3. Manufacturing Shipments
The monthly value of goods produced and shipped by Canadian manufacturers fell 0.1% in October 2006 to $47.7 billion, the lowest level since December 2004. This decline was due to weakness in petroleum prices and lower shipments volume in both the food and transportation equipment sectors. Taking price fluctuations into account, shipments volume was down 0.6 per cent. Manufacturing shipments are expected to decline by a further 4% this year.
4. Shipments by Province
Manufacturing shipments across Canada fell by 5.2% between October 2005 and October 2006. Over that same period, shipments were down by 9.6% in Ontario, by almost 25% in New Brunswick and by 2.4% in Alberta (thanks to lower petroleum prices).

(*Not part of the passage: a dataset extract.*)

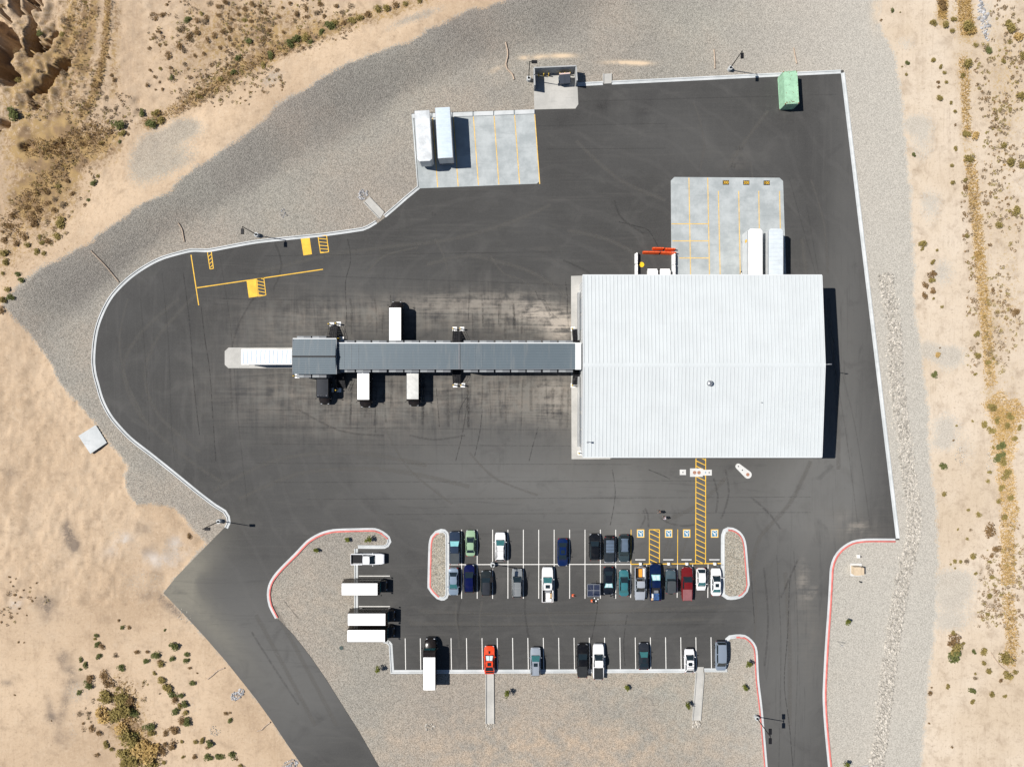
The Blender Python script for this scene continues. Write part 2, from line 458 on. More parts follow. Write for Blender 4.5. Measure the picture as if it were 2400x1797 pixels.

Shipments performance was strongest in Manitoba, Quebec, BC and PEI.
New and Unfilled Orders
The good news is both new and unfilled orders rose marginally last October, but they remain well below levels posted the previous year. New orders were 6.1% and unfilled orders 3.6% lower year-over-year basis pointing to further weakness in shipments performance, at least during the first half of this year.
GDP by Industry
The Canadian economy stalled out early in the fourth quarter of 2006. Manufacturing, agriculture and forestry have been the weakest sectors over the past year. In October, after accounting for price changes, manufacturing production was down 4.8%, while the economy as a whole had grown only 1.6% year-over-year. With the US economy likely to weaken over the year ahead, manufacturing production is expected to decline by a further 3% while Canada’s general rate of economic growth will run around 0.8 per cent.